▶ [Written instruction] Can you write out the whole listing exactly?

▶ [Material provided]

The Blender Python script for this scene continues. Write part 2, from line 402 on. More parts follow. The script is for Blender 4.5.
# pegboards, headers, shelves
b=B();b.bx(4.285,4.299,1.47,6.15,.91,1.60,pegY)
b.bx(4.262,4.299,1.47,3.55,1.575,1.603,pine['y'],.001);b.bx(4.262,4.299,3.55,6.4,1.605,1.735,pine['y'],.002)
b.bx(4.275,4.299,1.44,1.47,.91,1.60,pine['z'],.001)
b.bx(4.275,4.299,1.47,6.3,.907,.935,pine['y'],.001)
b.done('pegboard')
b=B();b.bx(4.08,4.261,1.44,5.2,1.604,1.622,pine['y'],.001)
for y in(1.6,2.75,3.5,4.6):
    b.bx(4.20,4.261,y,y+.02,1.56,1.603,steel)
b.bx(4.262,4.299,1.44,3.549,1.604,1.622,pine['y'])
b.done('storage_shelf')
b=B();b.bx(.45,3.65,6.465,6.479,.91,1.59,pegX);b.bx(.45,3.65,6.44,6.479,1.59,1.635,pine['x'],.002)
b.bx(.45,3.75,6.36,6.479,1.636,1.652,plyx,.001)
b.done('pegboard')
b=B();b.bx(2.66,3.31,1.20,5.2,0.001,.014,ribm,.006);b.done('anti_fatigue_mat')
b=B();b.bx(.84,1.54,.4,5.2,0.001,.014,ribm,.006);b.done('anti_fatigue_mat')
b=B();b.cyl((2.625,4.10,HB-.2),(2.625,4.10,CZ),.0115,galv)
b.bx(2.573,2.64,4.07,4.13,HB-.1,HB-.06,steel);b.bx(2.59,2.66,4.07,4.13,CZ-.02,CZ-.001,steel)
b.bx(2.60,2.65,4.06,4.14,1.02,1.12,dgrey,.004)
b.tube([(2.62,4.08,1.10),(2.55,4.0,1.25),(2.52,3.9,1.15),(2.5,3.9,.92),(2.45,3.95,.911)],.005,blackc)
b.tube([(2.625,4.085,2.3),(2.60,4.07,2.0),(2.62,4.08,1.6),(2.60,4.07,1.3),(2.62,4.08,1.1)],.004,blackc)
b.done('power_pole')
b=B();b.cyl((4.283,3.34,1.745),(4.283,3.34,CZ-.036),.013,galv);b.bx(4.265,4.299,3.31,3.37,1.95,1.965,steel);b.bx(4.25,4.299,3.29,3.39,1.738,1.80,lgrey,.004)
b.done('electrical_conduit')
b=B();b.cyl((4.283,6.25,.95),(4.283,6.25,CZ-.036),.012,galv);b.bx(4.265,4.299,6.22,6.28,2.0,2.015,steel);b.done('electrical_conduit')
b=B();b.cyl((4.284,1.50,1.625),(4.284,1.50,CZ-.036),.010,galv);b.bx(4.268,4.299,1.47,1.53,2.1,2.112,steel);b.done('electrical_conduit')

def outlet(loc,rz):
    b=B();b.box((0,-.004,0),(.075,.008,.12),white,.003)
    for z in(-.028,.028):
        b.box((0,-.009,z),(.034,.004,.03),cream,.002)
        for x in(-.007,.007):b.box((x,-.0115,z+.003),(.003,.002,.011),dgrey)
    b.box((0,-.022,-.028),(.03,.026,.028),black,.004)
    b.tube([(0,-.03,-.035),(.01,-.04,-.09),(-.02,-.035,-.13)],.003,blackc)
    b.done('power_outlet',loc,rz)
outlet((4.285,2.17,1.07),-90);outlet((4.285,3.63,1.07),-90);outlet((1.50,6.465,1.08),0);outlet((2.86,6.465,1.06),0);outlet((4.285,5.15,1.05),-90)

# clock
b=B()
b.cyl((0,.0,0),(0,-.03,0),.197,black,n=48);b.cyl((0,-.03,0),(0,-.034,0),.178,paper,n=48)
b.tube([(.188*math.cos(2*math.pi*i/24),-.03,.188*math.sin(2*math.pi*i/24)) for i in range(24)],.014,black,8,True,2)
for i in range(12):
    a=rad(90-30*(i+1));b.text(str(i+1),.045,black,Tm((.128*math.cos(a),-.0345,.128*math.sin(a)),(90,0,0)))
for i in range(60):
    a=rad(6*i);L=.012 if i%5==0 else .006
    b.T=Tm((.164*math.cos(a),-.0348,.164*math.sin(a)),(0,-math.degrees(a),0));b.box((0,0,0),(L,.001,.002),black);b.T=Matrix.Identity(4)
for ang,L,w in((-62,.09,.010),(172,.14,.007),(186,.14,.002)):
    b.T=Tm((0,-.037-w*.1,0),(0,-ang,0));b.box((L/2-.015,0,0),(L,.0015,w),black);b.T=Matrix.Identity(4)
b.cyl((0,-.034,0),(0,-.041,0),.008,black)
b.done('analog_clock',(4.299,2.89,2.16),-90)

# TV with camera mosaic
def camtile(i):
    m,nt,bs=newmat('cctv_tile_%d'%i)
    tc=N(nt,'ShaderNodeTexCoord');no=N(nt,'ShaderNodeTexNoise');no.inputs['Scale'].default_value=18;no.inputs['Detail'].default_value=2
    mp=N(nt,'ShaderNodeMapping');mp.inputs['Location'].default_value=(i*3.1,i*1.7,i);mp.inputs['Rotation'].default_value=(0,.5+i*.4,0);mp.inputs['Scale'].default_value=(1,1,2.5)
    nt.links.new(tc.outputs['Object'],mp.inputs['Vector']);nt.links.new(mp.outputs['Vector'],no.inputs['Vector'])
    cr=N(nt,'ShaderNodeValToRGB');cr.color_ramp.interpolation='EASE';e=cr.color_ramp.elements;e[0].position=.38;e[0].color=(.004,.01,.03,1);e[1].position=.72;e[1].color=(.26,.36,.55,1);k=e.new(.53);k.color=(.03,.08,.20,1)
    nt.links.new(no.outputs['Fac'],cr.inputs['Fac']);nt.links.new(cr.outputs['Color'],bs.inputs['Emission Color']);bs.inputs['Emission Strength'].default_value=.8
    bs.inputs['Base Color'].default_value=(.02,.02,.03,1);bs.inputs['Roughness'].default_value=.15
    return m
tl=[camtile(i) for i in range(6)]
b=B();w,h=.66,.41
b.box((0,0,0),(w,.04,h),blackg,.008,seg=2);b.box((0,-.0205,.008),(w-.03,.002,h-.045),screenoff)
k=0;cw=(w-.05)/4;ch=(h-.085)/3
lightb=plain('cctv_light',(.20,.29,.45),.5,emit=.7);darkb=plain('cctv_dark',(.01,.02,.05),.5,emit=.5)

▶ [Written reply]
The Blender Python script for this scene continues. Write part 2, from line 402 on. More parts follow. The script is for Blender 4.5.
# pegboards, headers, shelves
b=B();b.bx(4.285,4.299,1.47,6.15,.91,1.60,pegY)
b.bx(4.262,4.299,1.47,3.55,1.575,1.603,pine['y'],.001);b.bx(4.262,4.299,3.55,6.4,1.605,1.735,pine['y'],.002)
b.bx(4.275,4.299,1.44,1.47,.91,1.60,pine['z'],.001)
b.bx(4.275,4.299,1.47,6.3,.907,.935,pine['y'],.001)
b.done('pegboard')
b=B();b.bx(4.08,4.261,1.44,5.2,1.604,1.622,pine['y'],.001)
for y in(1.6,2.75,3.5,4.6):
    b.bx(4.20,4.261,y,y+.02,1.56,1.603,steel)
b.bx(4.262,4.299,1.44,3.549,1.604,1.622,pine['y'])
b.done('storage_shelf')
b=B();b.bx(.45,3.65,6.465,6.479,.91,1.59,pegX);b.bx(.45,3.65,6.44,6.479,1.59,1.635,pine['x'],.002)
b.bx(.45,3.75,6.36,6.479,1.636,1.652,plyx,.001)
b.done('pegboard')
b=B();b.bx(2.66,3.31,1.20,5.2,0.001,.014,ribm,.006);b.done('anti_fatigue_mat')
b=B();b.bx(.84,1.54,.4,5.2,0.001,.014,ribm,.006);b.done('anti_fatigue_mat')
b=B();b.cyl((2.625,4.10,HB-.2),(2.625,4.10,CZ),.0115,galv)
b.bx(2.573,2.64,4.07,4.13,HB-.1,HB-.06,steel);b.bx(2.59,2.66,4.07,4.13,CZ-.02,CZ-.001,steel)
b.bx(2.60,2.65,4.06,4.14,1.02,1.12,dgrey,.004)
b.tube([(2.62,4.08,1.10),(2.55,4.0,1.25),(2.52,3.9,1.15),(2.5,3.9,.92),(2.45,3.95,.911)],.005,blackc)
b.tube([(2.625,4.085,2.3),(2.60,4.07,2.0),(2.62,4.08,1.6),(2.60,4.07,1.3),(2.62,4.08,1.1)],.004,blackc)
b.done('power_pole')
b=B();b.cyl((4.283,3.34,1.745),(4.283,3.34,CZ-.036),.013,galv);b.bx(4.265,4.299,3.31,3.37,1.95,1.965,steel);b.bx(4.25,4.299,3.29,3.39,1.738,1.80,lgrey,.004)
b.done('electrical_conduit')
b=B();b.cyl((4.283,6.25,.95),(4.283,6.25,CZ-.036),.012,galv);b.bx(4.265,4.299,6.22,6.28,2.0,2.015,steel);b.done('electrical_conduit')
b=B();b.cyl((4.284,1.50,1.625),(4.284,1.50,CZ-.036),.010,galv);b.bx(4.268,4.299,1.47,1.53,2.1,2.112,steel);b.done('electrical_conduit')

def outlet(loc,rz):
    b=B();b.box((0,-.004,0),(.075,.008,.12),white,.003)
    for z in(-.028,.028):
        b.box((0,-.009,z),(.034,.004,.03),cream,.002)
        for x in(-.007,.007):b.box((x,-.0115,z+.003),(.003,.002,.011),dgrey)
    b.box((0,-.022,-.028),(.03,.026,.028),black,.004)
    b.tube([(0,-.03,-.035),(.01,-.04,-.09),(-.02,-.035,-.13)],.003,blackc)
    b.done('power_outlet',loc,rz)
outlet((4.285,2.17,1.07),-90);outlet((4.285,3.63,1.07),-90);outlet((1.50,6.465,1.08),0);outlet((2.86,6.465,1.06),0);outlet((4.285,5.15,1.05),-90)

# clock
b=B()
b.cyl((0,.0,0),(0,-.03,0),.197,black,n=48);b.cyl((0,-.03,0),(0,-.034,0),.178,paper,n=48)
b.tube([(.188*math.cos(2*math.pi*i/24),-.03,.188*math.sin(2*math.pi*i/24)) for i in range(24)],.014,black,8,True,2)
for i in range(12):
    a=rad(90-30*(i+1));b.text(str(i+1),.045,black,Tm((.128*math.cos(a),-.0345,.128*math.sin(a)),(90,0,0)))
for i in range(60):
    a=rad(6*i);L=.012 if i%5==0 else .006
    b.T=Tm((.164*math.cos(a),-.0348,.164*math.sin(a)),(0,-math.degrees(a),0));b.box((0,0,0),(L,.001,.002),black);b.T=Matrix.Identity(4)
for ang,L,w in((-62,.09,.010),(172,.14,.007),(186,.14,.002)):
    b.T=Tm((0,-.037-w*.1,0),(0,-ang,0));b.box((L/2-.015,0,0),(L,.0015,w),black);b.T=Matrix.Identity(4)
b.cyl((0,-.034,0),(0,-.041,0),.008,black)
b.done('analog_clock',(4.299,2.89,2.16),-90)

# TV with camera mosaic
def camtile(i):
    m,nt,bs=newmat('cctv_tile_%d'%i)
    tc=N(nt,'ShaderNodeTexCoord');no=N(nt,'ShaderNodeTexNoise');no.inputs['Scale'].default_value=18;no.inputs['Detail'].default_value=2
    mp=N(nt,'ShaderNodeMapping');mp.inputs['Location'].default_value=(i*3.1,i*1.7,i);mp.inputs['Rotation'].default_value=(0,.5+i*.4,0);mp.inputs['Scale'].default_value=(1,1,2.5)
    nt.links.new(tc.outputs['Object'],mp.inputs['Vector']);nt.links.new(mp.outputs['Vector'],no.inputs['Vector'])
    cr=N(nt,'ShaderNodeValToRGB');cr.color_ramp.interpolation='EASE';e=cr.color_ramp.elements;e[0].position=.38;e[0].color=(.004,.01,.03,1);e[1].position=.72;e[1].color=(.26,.36,.55,1);k=e.new(.53);k.color=(.03,.08,.20,1)
    nt.links.new(no.outputs['Fac'],cr.inputs['Fac']);nt.links.new(cr.outputs['Color'],bs.inputs['Emission Color']);bs.inputs['Emission Strength'].default_value=.8
    bs.inputs['Base Color'].default_value=(.02,.02,.03,1);bs.inputs['Roughness'].default_value=.15
    return m
tl=[camtile(i) for i in range(6)]
b=B();w,h=.66,.41
b.box((0,0,0),(w,.04,h),blackg,.008,seg=2);b.box((0,-.0205,.008),(w-.03,.002,h-.045),screenoff)
k=0;cw=(w-.05)/4;ch=(h-.085)/3
lightb=plain('cctv_light',(.20,.29,.45),.5,emit=.7);darkb=plain('cctv_dark',(.01,.02,.05),.5,emit=.5)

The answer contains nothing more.